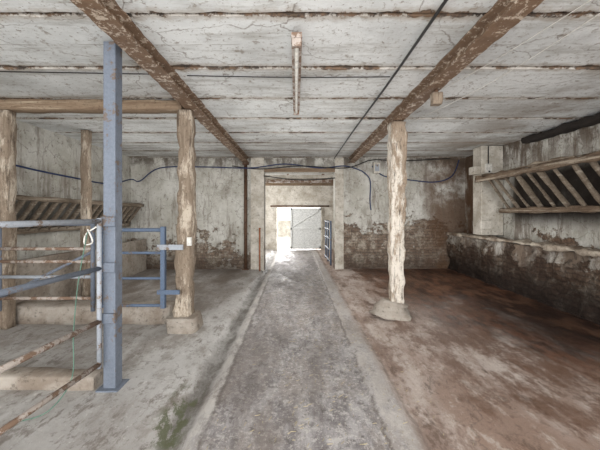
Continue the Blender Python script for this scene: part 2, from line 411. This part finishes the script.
# ---------------------------------------------------------------- ceiling beams
def ibeam(x0,x1,name):
    b=B(name); k=b.mi(IRON); zc=CZ+1.27; zt=CEIL; t=.014; xm=(x0+x1)/2
    prof=[(x0,zc),(x1,zc),(x1,zc+t),(xm+.012,zc+t+.012),(xm+.012,zt-t-.012),(x1,zt-t),(x1,zt),(x0,zt),(x0,zt-t),(xm-.012,zt-t-.012),(xm-.012,zc+t+.012),(x0,zc+t)]
    n=260; R=[]
    for i in range(n+1):
        y=Y0+(BY-Y0)*i/n
        R.append([b.bm.verts.new((px+noise.noise(Vector((px*9,y*9,pz*9)))*.012,y,pz+noise.noise(Vector((px*9+4,y*9,pz*9)))*.008)) for px,pz in prof])
    for a,c in zip(R,R[1:]):
        for i in range(12): b.bm.faces.new([a[i],a[(i+1)%12],c[(i+1)%12],c[i]]).material_index=k
    b.bm.faces.new(R[0]); b.bm.faces.new(R[-1])
    return b.done()
ibeam(-1.35,-1.19,'ceiling_beam'); ibeam(1.33,1.48,'ceiling_beam')

b=B('timber_crossbeam'); b.rough((XL+.02,3.62,CZ+1.335),(-1.40,3.62,CZ+1.325),.16,.13,WBEAM,.006,.12,up=(0,0,1),seed=2); b.done()

# ---------------------------------------------------------------- posts
PT=CZ+1.255
b=B('wooden_post')
b.rough((-1.375,3.58,.16),(-1.36,3.6,PT),.19,.18,WPOST,.012,.05,seed=1,taper=.86,freq=5,rnd=.15)
b.rough((-1.38,3.58,-.01),(-1.38,3.58,.2),.40,.34,CONC,.02,.05,seed=5,taper=.82)
b.box((-1.30,3.45,1.06),(-1.25,3.485,1.16),WPLAS)
b.done()
b=B('wooden_post')
b.rough((1.40,4.05,.14),(1.42,4.06,PT),.165,.165,WPOST2,.012,.05,seed=8,taper=1.28,freq=5,rnd=.15)
b.rough((1.33,4.02,.0),(1.38,4.04,.22),.52,.42,CONC,.045,.03,seed=11,taper=.5,rnd=.4,freq=7)
b.done()
b=B('wooden_post'); b.rough((-3.60,3.60,.02),(-3.58,3.59,PT),.14,.14,WPOST,.009,.08,seed=21); b.done()
b=B('wooden_post'); b.rough((-3.55,4.9,.02),(-3.54,4.9,CEIL-.01),.12,.12,WPOST,.009,.08,seed=23); b.done()
b=B('rusty_pipe_column'); b.tube((-1.27,BY-.07,0.04),(-1.27,BY-.07,CZ+1.24),.042,RUST,16); b.box((-1.35,BY-.13,CZ+1.22),(-1.19,BY-.01,CZ+1.25),RUST)
b.box((-1.35,BY-.13,.0),(-1.19,BY-.01,.04),RUST); b.done()

b=B('steel_gate_post')
PX,PY=-1.515,2.4
b.box((PX-.050,PY-.05,.0),(PX+.050,PY+.05,CEIL-.005),BLUE)
b.box((PX-.09,PY-.09,.0),(PX+.09,PY+.09,.03),BLUE)
for z in (.6,1.01,1.38): b.box((PX-.06,PY-.075,z-.04),(PX+.06,PY-.05,z+.04),BLUE)
b.done(.008)

b=B('tubular_gate')
def gp(t,z): return (-1.56-.11*t,2.30-1.25*t,z)
for z,mt,r in ((1.385,GALV,.019),(1.01,BLUE,.020),(.59,TUBR,.020)):
    b.tube(gp(0,z),gp(1.0,z),r,mt)
b.tube(gp(0,.22),gp(0,1.41),.018,GALV); b.tube(gp(1.0,.22),gp(1.0,1.41),.022,GALV)
b.tube(gp(0,.25),gp(1,.25),.018,TUBR)
b.done()
b=B('pen_gate')
GY=3.42
def rail(x0,x1,z,r=.02,mt=BLUE): b.tube((x0,GY,z),(x1,GY,z),r,mt)
for z,r in ((1.25,.022),(.98,.016),(.68,.016),(.36,.018)): rail(-2.3,-1.56,z,r,BLUE2)
b.box((-1.59,GY-.025,.33),(-1.54,GY+.025,1.29),BLUE2)
b.tube((-2.3,GY,.33),(-2.3,GY,1.28),.022,BLUE2)
b.box((-1.62,GY-.045,1.02),(-1.32,GY-.02,1.08),GALV); b.box((-1.62,GY-.045,.50),(-1.36,GY-.02,.55),BLUE2)
b.done()
b=B('pen_gate')
GY=3.40
for z,mt in ((1.32,BLUE),(1.03,TUBR),(.88,TUBR),(.70,GALV),(.45,TUBR)): rail(-3.50,-2.38,z,.020,mt)
b.tube((-2.38,GY,.3),(-2.38,GY,1.34),.024,BLUE); b.tube((-3.48,GY,.3),(-3.48,GY,1.34),.024,BLUE)
b.tube((-3.48,GY,.45),(-2.38,GY,1.0),.018,BLUE)
b.done()
b=B('concrete_kerb'); b.rough((XL+.5,3.85,.13),(-1.62,3.85,.13),.26,.24,CONC,.008,.12,up=(0,0,1),seed=31,rnd=.12); b.done()
b=B('concrete_kerb'); b.rough((XL+.02,2.42,.05),(-1.63,2.42,.05),.16,.15,CONC,.007,.12,up=(0,0,1),seed=33,rnd=.15); b.done()

b=B('hanging_twine')
b.path([(-1.60,2.33,1.34),(-1.68,2.32,1.28),(-1.69,2.32,1.2),(-1.62,2.31,1.22),(-1.66,2.31,1.32)],.006,WPLAS)
b.path([(-1.66,2.31,1.3),(-1.72,2.29,.9),(-1.75,2.28,.5),(-1.70,2.2,.2),(-1.75,2.05,.05),(-1.9,1.95,.04)],.004,TWINE)
b.done()

# ---------------------------------------------------------------- right manger + rack
b=B('brick_manger')
MX=3.85
k=b.mi(MM)
def mf(y,z): 
    return MX+noise.noise(Vector((y*2.5,z*3,1)))*.07+noise.noise(Vector((y*9,z*12,1)))*.04+ (.02 if z>.8 else 0)
R=[]; NY=260; NZ=22; ME=BY-.02
for i in range(NY+1):
    y=.2+(ME-.2)*i/NY
    R.append([b.bm.verts.new((mf(y,z/NZ*.9),y,z/NZ*.9)) for z in range(0,NZ+1)])
for a,c in zip(R,R[1:]):
    for j in range(NZ):
        f=b.bm.faces.new([a[j],c[j],c[j+1],a[j+1]]); f.material_index=k; f.smooth=True
b.box((MX+.10,.2,0),(MX+.16,ME,.9),MM)
b.rough((MX+.08,.2,.93),(MX+.08,ME,.93),.22,.07,CONCM,.026,.04,up=(0,0,1),seed=41,rnd=.25,freq=5)
b.box((MX+.16,.2,0),(XR-.01,ME,.7),CONC)
b.done()
b=B('concrete_pier'); 
b.box((3.84,6.0,.99),(4.29,6.3,CEIL-.005),CONCL)
b.box((3.78,5.92,1.12),(4.0,6.0,1.30),CONCL); b.box((3.70,6.02,2.26),(3.84,6.22,2.42),CONCL)
b.done(.012)
b=B('electrical_box'); b.box((3.90,5.94,2.28),(4.02,6.0,2.46),WPLAS); b.tube((3.96,5.97,2.46),(3.96,5.97,2.83),.010,BLACK); b.tube((3.96,5.955,2.30),(3.96,5.93,2.30),.02,BLACK); b.done(.005)
b=B('hay_rack')
ya,yb=.8,5.9
b.rough((3.68,ya,2.14),(3.68,yb,2.12),.08,.09,WRAILD,.012,.06,up=(0,0,1),seed=61,freq=5)
b.rough((3.78,ya,2.26),(3.80,yb,2.2),.04,.04,WRAILD,.018,.08,up=(0,0,1),seed=66,freq=5)
b.rough((4.18,ya,1.52),(4.18,yb,1.50),.09,.09,WRAILD,.012,.06,up=(0,0,1),seed=62,freq=5)
y=ya+.1;i=0
while y<yb:
    w_=random.choice((.045,.05,.085))
    b.rough((4.18,y+.02,1.52),(3.70,y+random.uniform(-.08,.08),2.13),w_,.03,WRACK,.006,.08,seed=70+i,up=(0,1,0)); y+=.25;i+=1
for y in (1.2,3.4,5.85): b.rough((3.64,y,2.16),(4.28,y,2.16),.07,.07,WRAILD,.005,.1,seed=y,up=(0,0,1))
b.done()
b=B('gap_shade_strip'); b.rough((4.2,1.0,2.77),(4.2,5.3,2.77),.16,.11,DARK,.022,.06,up=(0,0,1),seed=81,freq=5); b.done()  # solid dark strip standing in for the shaded gap between wall and ceiling
b=B('hay_rack')
ya,yb=2.6,7.1
b.rough((-3.76,ya,1.67),(-3.76,yb,1.63),.07,.07,WRACK,.006,.12,up=(0,0,1),seed=91)
b.rough((-4.12,ya,1.18),(-4.12,yb,1.16),.08,.08,WRACK,.006,.12,up=(0,0,1),seed=92)
y=ya+.1;i=0
while y<yb:
    b.rough((-4.12,y,1.18),(-3.77,y,1.66),.07,.03,WRACK,.004,.12,seed=120+i,up=(0,1,0)); y+=.19;i+=1
for y in (2.7,4.8,7.0): b.rough((-4.19,y,1.66),(-3.74,y,1.66),.06,.06,WRACK,.005,.1,seed=y,up=(0,0,1))
b.done()
b=B('feed_trough'); b.box((-4.19,2.6,.55),(-3.78,7.3,.62),CONCM); b.box((-3.84,2.6,0),(-3.76,7.3,.80),CONC); b.done(.01)

# ---------------------------------------------------------------- lamp
b=B('fluorescent_lamp')
b.box((-.035,2.12,2.735),(.045,3.66,2.775),TUBR); b.tube((.005,2.17,2.705),(.005,3.62,2.705),.016,WPLAS)
for y in (2.13,3.62): b.box((-.03,y,2.68),(.04,y+.035,2.745),TUBR)
for y in (2.5,3.3): b.tube((.005,y,2.77),(.005,y,CEIL+.01),.008,RUST)
b.done(.004)
b=B('junction_box'); b.rough((1.44,2.98,2.56),(1.44,2.98,2.68),.10,.08,WPOST,.005,.03,seed=4); b.tube((1.44,2.98,2.68),(1.44,2.98,2.715),.02,RUST); b.done()
b=B('wall_lamp'); b.box((1.95,BY-.10,2.45),(2.12,BY,2.72),CONCL); b.box((1.98,BY-.12,2.5),(2.09,BY-.10,2.67),GALV); b.done(.01)

# ---------------------------------------------------------------- cables
b=B('ceiling_conduit'); b.path([(.99,-2,CEIL-.02),(.965,1,CEIL-.025),(.975,3,CEIL-.03),(.96,5,CEIL-.025),(.96,7.3,CEIL-.03)],.012,BLACK,8,10); b.done()
def wb(px,py,Y=BY-.03): return ((px-296)*Y/290,Y,CZ-(py-213)*Y/290)
def wl(px,py): 
    X=XL+.03; Y=X*290/(px-296); return (X,Y,CZ-(py-213)*Y/290)
b=B('blue_cable')
b.path([wl(10,164),wl(40,171),wl(75,178),wl(110,184),(XL+.04,BY-.06,2.3),wb(140,181),wb(160,168),wb(205,167),wb(250,168,7.22),wb(285,164,7.3),wb(320,168,7.3),wb(345,166,7.3),wb(362,171)],.014,BCAB)
b.path([wb(362,171),wb(370,180),wb(370,200),wb(371,210)],.014,BCAB)
b.path([wb(372,166),wb(384,176),wb(410,180),wb(435,182),wb(452,176),wb(459,160)],.014,BCAB)
b.done()
b=B('black_cable')
b.path([wb(232,166,7.22),wb(260,169,7.25),wb(300,166,7.27),wb(345,168,7.27),wb(372,160),wb(400,161),wb(450,158.5)],.013,BLACK)
b.path([wb(264,176,7.3),wb(300,180,7.3),wb(335,178,7.3)],.014,BLACK)
b.done()
b=B('ceiling_cable')
b.path([(.96,2.95,2.835),(0,2.97,2.838),(-1.1,2.93,2.838)],.005,BLACK); b.path([(-1.40,2.9,2.838),(-2.5,2.86,2.838),(-4.15,2.8,2.838)],.005,BLACK)
b.path([(1.95,1.6,2.83),(1.75,2.6,2.80),(1.6,3.3,2.83)],.003,WPLAS); b.path([(2.1,1.6,2.83),(2.0,3.0,2.79),(1.7,4.6,2.83)],.003,WPLAS)
b.done()

b=B('passage_gate')
for z in (.15,.45,.75,1.0,1.2): b.tube((.93,7.75,z),(.90,9.0,z),.022,GALV)
for y in (7.75,8.4,9.0): b.tube((.93,y,.05),(.93,y,1.24),.024,BLUE2)
b.done()
b=B('orange_marker_post'); b.tube((-.9,7.2,.0),(-.9,7.2,1.05),.018,ORNG); b.tube((-.9,7.2,1.05),(-.9,7.2,1.08),.026,ORNG); b.done()

b=B('straw_litter'); k=b.mi(STRAW)
for i in range(900):
    x=random.gauss(.3,.5)
    y=1.3+5.5*random.random()**1.3
    if x>1.1 or x<-.6: continue
    a=random.uniform(0,math.pi); l=random.uniform(.006,.022); w=.0013
    z=fh(x,y)+.004; d=Vector((math.cos(a),math.sin(a),0)); s_=Vector((-d.y,d.x,0))
    p=Vector((x,y,z)); vs=[b.bm.verts.new(q) for q in (p-d*l-s_*w,p+d*l-s_*w,p+d*l+s_*w+Vector((0,0,.002)),p-d*l+s_*w+Vector((0,0,.002)))]
    b.bm.faces.new(vs).material_index=k
b.done()

# ---------------------------------------------------------------- light
w=bpy.data.worlds.new('World'); sc.world=w; w.use_nodes=True
w.node_tree.nodes['Background'].inputs[0].default_value=(.97,.985,1,1); w.node_tree.nodes['Background'].inputs[1].default_value=2.8
def area(name,loc,rot,sx,sy,e,col=(1,1,1)):
    l=bpy.data.lights.new(name,'AREA'); l.shape='RECTANGLE'; l.size=sx; l.size_y=sy; l.energy=e; l.color=col
    o=bpy.data.objects.new(name,l); o.location=loc; o.rotation_euler=rot; sc.collection.objects.link(o); return o
area('daylight_open_front',(0,Y0+.1,1.5),(math.radians(90),0,0),8,2.6,370,(1,.995,.99))
area('daylight_rear_door',(-.4,12.2,1.2),(math.radians(-90),0,0),2,1.6,220)
area('fill_rear_room',(-2.3,9.4,1.6),(0,math.radians(-90),0),1.4,1.2,130)  # added lamp brightening the rear room, no opening in that wall
for i,(x,y,e) in enumerate(((-2.6,5.4,30),(2.5,5.6,27),(0,4.4,42),(0,1.0,26))):  # added soft fill lamps in mid-air, no fittings behind them
    l=bpy.data.lights.new('room_fill','POINT'); l.energy=e; l.shadow_soft_size=.5; l.color=(1,.99,.97)
    o=bpy.data.objects.new('room_fill',l); o.location=(x,y,1.35); sc.collection.objects.link(o)

sc.view_settings.view_transform='Standard'
cam=bpy.data.cameras.new('camera'); co=bpy.data.objects.new('camera',cam); sc.collection.objects.link(co)
co.location=(0,0,CZ); co.rotation_euler=(math.radians(90),0,0)
cam.sensor_width=36; cam.lens=290/600*36; cam.shift_x=4/600; cam.shift_y=-12/600; cam.clip_start=.05
sc.camera=co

________________________________________

_Task directions_. Extract the lines exactly, please: the first line of the listing, the line with "b.done(.008)", and every line between them, but no pictures.

_Answer_.
Continue the Blender Python script for this scene: part 2, from line 411. This part finishes the script.
# ---------------------------------------------------------------- ceiling beams
def ibeam(x0,x1,name):
    b=B(name); k=b.mi(IRON); zc=CZ+1.27; zt=CEIL; t=.014; xm=(x0+x1)/2
    prof=[(x0,zc),(x1,zc),(x1,zc+t),(xm+.012,zc+t+.012),(xm+.012,zt-t-.012),(x1,zt-t),(x1,zt),(x0,zt),(x0,zt-t),(xm-.012,zt-t-.012),(xm-.012,zc+t+.012),(x0,zc+t)]
    n=260; R=[]
    for i in range(n+1):
        y=Y0+(BY-Y0)*i/n
        R.append([b.bm.verts.new((px+noise.noise(Vector((px*9,y*9,pz*9)))*.012,y,pz+noise.noise(Vector((px*9+4,y*9,pz*9)))*.008)) for px,pz in prof])
    for a,c in zip(R,R[1:]):
        for i in range(12): b.bm.faces.new([a[i],a[(i+1)%12],c[(i+1)%12],c[i]]).material_index=k
    b.bm.faces.new(R[0]); b.bm.faces.new(R[-1])
    return b.done()
ibeam(-1.35,-1.19,'ceiling_beam'); ibeam(1.33,1.48,'ceiling_beam')

b=B('timber_crossbeam'); b.rough((XL+.02,3.62,CZ+1.335),(-1.40,3.62,CZ+1.325),.16,.13,WBEAM,.006,.12,up=(0,0,1),seed=2); b.done()

# ---------------------------------------------------------------- posts
PT=CZ+1.255
b=B('wooden_post')
b.rough((-1.375,3.58,.16),(-1.36,3.6,PT),.19,.18,WPOST,.012,.05,seed=1,taper=.86,freq=5,rnd=.15)
b.rough((-1.38,3.58,-.01),(-1.38,3.58,.2),.40,.34,CONC,.02,.05,seed=5,taper=.82)
b.box((-1.30,3.45,1.06),(-1.25,3.485,1.16),WPLAS)
b.done()
b=B('wooden_post')
b.rough((1.40,4.05,.14),(1.42,4.06,PT),.165,.165,WPOST2,.012,.05,seed=8,taper=1.28,freq=5,rnd=.15)
b.rough((1.33,4.02,.0),(1.38,4.04,.22),.52,.42,CONC,.045,.03,seed=11,taper=.5,rnd=.4,freq=7)
b.done()
b=B('wooden_post'); b.rough((-3.60,3.60,.02),(-3.58,3.59,PT),.14,.14,WPOST,.009,.08,seed=21); b.done()
b=B('wooden_post'); b.rough((-3.55,4.9,.02),(-3.54,4.9,CEIL-.01),.12,.12,WPOST,.009,.08,seed=23); b.done()
b=B('rusty_pipe_column'); b.tube((-1.27,BY-.07,0.04),(-1.27,BY-.07,CZ+1.24),.042,RUST,16); b.box((-1.35,BY-.13,CZ+1.22),(-1.19,BY-.01,CZ+1.25),RUST)
b.box((-1.35,BY-.13,.0),(-1.19,BY-.01,.04),RUST); b.done()

b=B('steel_gate_post')
PX,PY=-1.515,2.4
b.box((PX-.050,PY-.05,.0),(PX+.050,PY+.05,CEIL-.005),BLUE)
b.box((PX-.09,PY-.09,.0),(PX+.09,PY+.09,.03),BLUE)
for z in (.6,1.01,1.38): b.box((PX-.06,PY-.075,z-.04),(PX+.06,PY-.05,z+.04),BLUE)
b.done(.008)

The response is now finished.